# START OF Source material

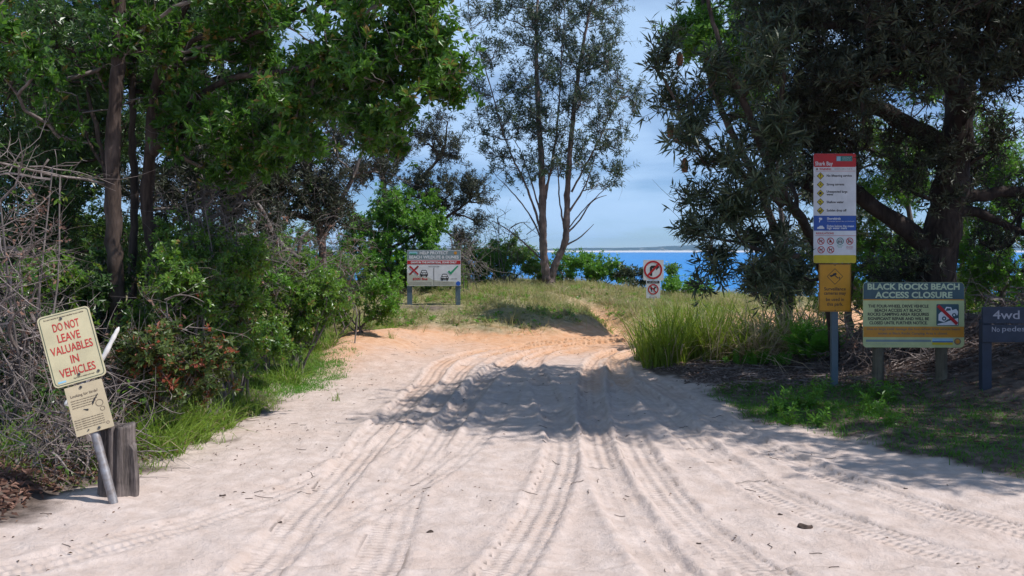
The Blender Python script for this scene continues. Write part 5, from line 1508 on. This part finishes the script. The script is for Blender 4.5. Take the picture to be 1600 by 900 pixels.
# big green tussock clump on the right of the track
for k, (px, Y, n, L, r, dry, lab) in enumerate((
        (1040, 13.4, 520, 1.05, .32, .10, 'tall bright green grass clump closest to the track on the right'),
        (1080, 13.8, 520, 1.10, .36, .14, 'tall green grass clump directly behind the first clump on the right'),
        (1022, 14.4, 380, .95, .30, .10, 'green grass clump at the corner where the track turns'),
        (1125, 13.6, 420, 1.05, .36, .22, 'tall green grass clump with straw stems in the middle of the right verge'),
        (1100, 14.8, 380, 1.15, .40, .22, 'yellow green grass clump at the back of the right verge'))):
    tussock('grass_tussock', lab, px, Y, n, L, .016, r, 'grass_tall', 400 + k, 'tall grass clumps right of the track', droop=.45, lean=.45, dry=dry)
for k, (px, Y, n, L, r, lab) in enumerate((
        (1170, 13.6, 400, 1.25, .40, 'dry straw coloured reed clump left of the fern'),
        (1215, 13.8, 420, 1.4, .42, 'dry pale reed clump behind the fern'),
        (1255, 14.2, 340, 1.4, .40, 'dry reed clump partly hidden by the tall warning sign'),
        (1150, 14.8, 340, 1.4, .42, 'dry reed clump behind the green grass, under the banksia'))):
    tussock('reed_clump', lab, px, Y, n, L, .020, r, 'grass_tall', 420 + k, 'dry reed clumps on the right bank', droop=1.0, lean=.8, dry=.72, cat='reed clump')


def fern(label, px, py, Y, n, L, seed, group):
    g = np.random.default_rng(seed)
    b0 = np.array(footing(px, Y))
    root = thing('fern', label, 'fern', b0, group)
    V = []
    az = g.uniform(0, 6.283, n)
    hd = np.column_stack([np.cos(az), np.sin(az), np.zeros(n)])
    t = np.linspace(0, 1, 9)
    LL = L * g.uniform(.6, 1.1, n)
    ln = g.uniform(.25, .8, n)
    path = hd[:, None] * (LL[:, None] * ln[:, None] * t)[..., None] + np.array([0, 0, 1.0]) * (LL[:, None] * (t - .38 * ln[:, None] * t ** 2.2))[..., None]
    path += np.column_stack([g.normal(0, .12, n), g.normal(0, .10, n), np.zeros(n)])[:, None]
    v, q = tubes(path, np.repeat(np.linspace(.003, .001, 9)[None], n, 0), 3)
    tan = nrm(np.gradient(path, axis=1))
    side = nrm(np.cross(tan, np.array([0, 0, 1.0])))
    parts = []
    for sg in (-1, 1):
        for f in np.linspace(.22, 1, 13):
            i = f * 8; i0 = min(7, int(i)); fr_ = i - i0
            c = path[:, i0] * (1 - fr_) + path[:, i0 + 1] * fr_
            ll = L * .26 * (1 - (f - .3) ** 2 * 1.4) * g.uniform(.7, 1.1, n)
            d = side[:, i0] * sg + tan[:, i0] * .5 + g.normal(0, .12, (n, 3))
            up_ = np.cross(side[:, i0], tan[:, i0])
            parts.append((*leaf_mesh(c, d, ll, ll * .36, up_), np.repeat(np.clip(g.normal(.55, .2, n), 0, 1), 4)))
    a, b_, c = merge(parts)
    mesh_np('fronds', a, b_, M['fern'], root, tint=c, kind='stuff')
    mesh_np('stalks', v, q, M['grass'], root, tint=np.full(len(v), .3), kind='stuff')
    return root


fern('bright green feathery fern left of the tall warning sign post', 1272, 0, 13.0, 46, .62, 440, 'ferns on the right bank')
fern('small bright fern low in the leaf litter left of the big fern', 1205, 0, 12.9, 18, .30, 441, 'ferns on the right bank')
fern('fern sprig beneath the dry reeds, between the grass and the big fern', 1165, 0, 13.0, 14, .26, 442, 'ferns on the right bank')

# verge grass clumps by the stump (left)
for k, (px, Y, n, L, r, dry, lab) in enumerate((
        (250, 7.75, 260, .52, .20, .10, 'bright green arching grass clump right behind the timber stump'),
        (290, 8.3, 240, .50, .20, .12, 'arching green grass clump second from the timber stump'),
        (330, 8.9, 240, .46, .20, .14, 'green grass clump at the sand edge third from the timber stump'),
        (225, 8.0, 160, .55, .18, .30, 'grass clump with straw blades close to the tall trunks'),
        (375, 9.6, 200, .42, .20, .15, 'low green grass clump at the sand edge where the verge widens'),
        (20, 7.2, 90, .55, .14, .15, 'dark green blades at the left edge below the dry tangle'),
        (455, 11.8, 140, .42, .18, .10, 'green grass clump beside the bright grass patch'),
        (505, 14.6, 150, .50, .2, .25, 'tawny grass clump on the sandy bank edge'),
        (560, 17.3, 150, .55, .25, .35, 'brownish grass clump at the top of the sandy bank'))):
    tussock('grass_tussock', lab, px, Y, n, L, .010, r, 'grass', 450 + k, 'grass clumps along the left verge', droop=.7, lean=.8, dry=dry)
for k, (px, Y, n, L, lab) in enumerate(((345, 8.25, 5, .22, 'single thin green grass sprout on the sand near the verge'),
                                        (612, 16.3, 26, .20, 'small grass tuft on the sandy bank'),
                                        (525, 10.5, 16, .16, 'tiny dry tuft on the open sand beside the verge'))):
    tussock('grass_tuft', lab, px, Y, n, L, .007, .05, 'grass', 465 + k, 'tufts on the open sand', cat='grass tuft')

# scattered weeds on the right verge
g = np.random.default_rng(77)
wspots = []
for k in range(14):
    px, py = g.uniform(1190, 1420), g.uniform(622, 672)
    Y = F * (EYE - .04) / (py - HZ)
    wspots.append(((px - 800) / F * Y, Y))
for k, (x_, y_) in enumerate(wspots):
    b0 = np.array([x_, y_, gz1(x_, y_) - .01])
    o = thing('verge_weed', 'small leafy weed on the shaded right verge below the signs', 'weed', b0, 'weeds on the right verge')
    gg = np.random.default_rng(480 + k)
    n = 9
    az = gg.uniform(0, 6.28, n); l_ = gg.uniform(.08, .24, n)
    tp = np.column_stack([np.cos(az) * l_ * .6, np.sin(az) * l_ * .6, l_])
    t = np.linspace(0, 1, 4)
    path = tp[:, None] * t[None, :, None] * np.array([1, 1, 1.0])
    v, q = tubes(path, np.full((n, 4), .0025), 3)
    mesh_np('stalk', v, q, M['grass'], o, tint=np.full(len(v), .4), kind='stuff')
    cs = np.concatenate([path[:, 1], path[:, 2], path[:, 3]]); ax = np.concatenate([tp] * 3)
    v, q, ti = rosettes(cs, ax, 6, .07, .022, (45, 90), gg)
    mesh_np('leaves', v, q, M['leaf_bright'], o, tint=ti, kind='stuff')


def scatter(n, x0, x1, y0, y1, g, dens):
    x = g.uniform(x0, x1, n); y = g.uniform(y0, y1, n)
    k = g.uniform(0, 1, n) < dens(x, y)
    return x[k], y[k]


# ground grass (stuff)
g = np.random.default_rng(500)


def d_dune(x, y):
    s = road_sd(x, y)
    gl = np.exp(-((x - (2.05 + (y - 19) * .02 - (y - 21.5) * .16)) / .3) ** 2) * (y < 24)
    pt = np.hypot((x + 1.9) / 1.0, (y - 20.6) / .7) < 1
    return ss(.1, .95, s + (fbm(x * 2, y * 2, 61) - .5) * 1.3) * (1 - .85 * gl) * (1 - .9 * pt) * (.35 + .65 * ss(.35, .6, fbm(x * 1.1, y * 1.1, 72)))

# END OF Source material

## Exercise goal
Retype the whole listing exactly and leave the pictures out.

## Task result
The Blender Python script for this scene continues. Write part 5, from line 1508 on. This part finishes the script. The script is for Blender 4.5. Take the picture to be 1600 by 900 pixels.
# big green tussock clump on the right of the track
for k, (px, Y, n, L, r, dry, lab) in enumerate((
        (1040, 13.4, 520, 1.05, .32, .10, 'tall bright green grass clump closest to the track on the right'),
        (1080, 13.8, 520, 1.10, .36, .14, 'tall green grass clump directly behind the first clump on the right'),
        (1022, 14.4, 380, .95, .30, .10, 'green grass clump at the corner where the track turns'),
        (1125, 13.6, 420, 1.05, .36, .22, 'tall green grass clump with straw stems in the middle of the right verge'),
        (1100, 14.8, 380, 1.15, .40, .22, 'yellow green grass clump at the back of the right verge'))):
    tussock('grass_tussock', lab, px, Y, n, L, .016, r, 'grass_tall', 400 + k, 'tall grass clumps right of the track', droop=.45, lean=.45, dry=dry)
for k, (px, Y, n, L, r, lab) in enumerate((
        (1170, 13.6, 400, 1.25, .40, 'dry straw coloured reed clump left of the fern'),
        (1215, 13.8, 420, 1.4, .42, 'dry pale reed clump behind the fern'),
        (1255, 14.2, 340, 1.4, .40, 'dry reed clump partly hidden by the tall warning sign'),
        (1150, 14.8, 340, 1.4, .42, 'dry reed clump behind the green grass, under the banksia'))):
    tussock('reed_clump', lab, px, Y, n, L, .020, r, 'grass_tall', 420 + k, 'dry reed clumps on the right bank', droop=1.0, lean=.8, dry=.72, cat='reed clump')


def fern(label, px, py, Y, n, L, seed, group):
    g = np.random.default_rng(seed)
    b0 = np.array(footing(px, Y))
    root = thing('fern', label, 'fern', b0, group)
    V = []
    az = g.uniform(0, 6.283, n)
    hd = np.column_stack([np.cos(az), np.sin(az), np.zeros(n)])
    t = np.linspace(0, 1, 9)
    LL = L * g.uniform(.6, 1.1, n)
    ln = g.uniform(.25, .8, n)
    path = hd[:, None] * (LL[:, None] * ln[:, None] * t)[..., None] + np.array([0, 0, 1.0]) * (LL[:, None] * (t - .38 * ln[:, None] * t ** 2.2))[..., None]
    path += np.column_stack([g.normal(0, .12, n), g.normal(0, .10, n), np.zeros(n)])[:, None]
    v, q = tubes(path, np.repeat(np.linspace(.003, .001, 9)[None], n, 0), 3)
    tan = nrm(np.gradient(path, axis=1))
    side = nrm(np.cross(tan, np.array([0, 0, 1.0])))
    parts = []
    for sg in (-1, 1):
        for f in np.linspace(.22, 1, 13):
            i = f * 8; i0 = min(7, int(i)); fr_ = i - i0
            c = path[:, i0] * (1 - fr_) + path[:, i0 + 1] * fr_
            ll = L * .26 * (1 - (f - .3) ** 2 * 1.4) * g.uniform(.7, 1.1, n)
            d = side[:, i0] * sg + tan[:, i0] * .5 + g.normal(0, .12, (n, 3))
            up_ = np.cross(side[:, i0], tan[:, i0])
            parts.append((*leaf_mesh(c, d, ll, ll * .36, up_), np.repeat(np.clip(g.normal(.55, .2, n), 0, 1), 4)))
    a, b_, c = merge(parts)
    mesh_np('fronds', a, b_, M['fern'], root, tint=c, kind='stuff')
    mesh_np('stalks', v, q, M['grass'], root, tint=np.full(len(v), .3), kind='stuff')
    return root


fern('bright green feathery fern left of the tall warning sign post', 1272, 0, 13.0, 46, .62, 440, 'ferns on the right bank')
fern('small bright fern low in the leaf litter left of the big fern', 1205, 0, 12.9, 18, .30, 441, 'ferns on the right bank')
fern('fern sprig beneath the dry reeds, between the grass and the big fern', 1165, 0, 13.0, 14, .26, 442, 'ferns on the right bank')

# verge grass clumps by the stump (left)
for k, (px, Y, n, L, r, dry, lab) in enumerate((
        (250, 7.75, 260, .52, .20, .10, 'bright green arching grass clump right behind the timber stump'),
        (290, 8.3, 240, .50, .20, .12, 'arching green grass clump second from the timber stump'),
        (330, 8.9, 240, .46, .20, .14, 'green grass clump at the sand edge third from the timber stump'),
        (225, 8.0, 160, .55, .18, .30, 'grass clump with straw blades close to the tall trunks'),
        (375, 9.6, 200, .42, .20, .15, 'low green grass clump at the sand edge where the verge widens'),
        (20, 7.2, 90, .55, .14, .15, 'dark green blades at the left edge below the dry tangle'),
        (455, 11.8, 140, .42, .18, .10, 'green grass clump beside the bright grass patch'),
        (505, 14.6, 150, .50, .2, .25, 'tawny grass clump on the sandy bank edge'),
        (560, 17.3, 150, .55, .25, .35, 'brownish grass clump at the top of the sandy bank'))):
    tussock('grass_tussock', lab, px, Y, n, L, .010, r, 'grass', 450 + k, 'grass clumps along the left verge', droop=.7, lean=.8, dry=dry)
for k, (px, Y, n, L, lab) in enumerate(((345, 8.25, 5, .22, 'single thin green grass sprout on the sand near the verge'),
                                        (612, 16.3, 26, .20, 'small grass tuft on the sandy bank'),
                                        (525, 10.5, 16, .16, 'tiny dry tuft on the open sand beside the verge'))):
    tussock('grass_tuft', lab, px, Y, n, L, .007, .05, 'grass', 465 + k, 'tufts on the open sand', cat='grass tuft')

# scattered weeds on the right verge
g = np.random.default_rng(77)
wspots = []
for k in range(14):
    px, py = g.uniform(1190, 1420), g.uniform(622, 672)
    Y = F * (EYE - .04) / (py - HZ)
    wspots.append(((px - 800) / F * Y, Y))
for k, (x_, y_) in enumerate(wspots):
    b0 = np.array([x_, y_, gz1(x_, y_) - .01])
    o = thing('verge_weed', 'small leafy weed on the shaded right verge below the signs', 'weed', b0, 'weeds on the right verge')
    gg = np.random.default_rng(480 + k)
    n = 9
    az = gg.uniform(0, 6.28, n); l_ = gg.uniform(.08, .24, n)
    tp = np.column_stack([np.cos(az) * l_ * .6, np.sin(az) * l_ * .6, l_])
    t = np.linspace(0, 1, 4)
    path = tp[:, None] * t[None, :, None] * np.array([1, 1, 1.0])
    v, q = tubes(path, np.full((n, 4), .0025), 3)
    mesh_np('stalk', v, q, M['grass'], o, tint=np.full(len(v), .4), kind='stuff')
    cs = np.concatenate([path[:, 1], path[:, 2], path[:, 3]]); ax = np.concatenate([tp] * 3)
    v, q, ti = rosettes(cs, ax, 6, .07, .022, (45, 90), gg)
    mesh_np('leaves', v, q, M['leaf_bright'], o, tint=ti, kind='stuff')


def scatter(n, x0, x1, y0, y1, g, dens):
    x = g.uniform(x0, x1, n); y = g.uniform(y0, y1, n)
    k = g.uniform(0, 1, n) < dens(x, y)
    return x[k], y[k]


# ground grass (stuff)
g = np.random.default_rng(500)


def d_dune(x, y):
    s = road_sd(x, y)
    gl = np.exp(-((x - (2.05 + (y - 19) * .02 - (y - 21.5) * .16)) / .3) ** 2) * (y < 24)
    pt = np.hypot((x + 1.9) / 1.0, (y - 20.6) / .7) < 1
    return ss(.1, .95, s + (fbm(x * 2, y * 2, 61) - .5) * 1.3) * (1 - .85 * gl) * (1 - .9 * pt) * (.35 + .65 * ss(.35, .6, fbm(x * 1.1, y * 1.1, 72)))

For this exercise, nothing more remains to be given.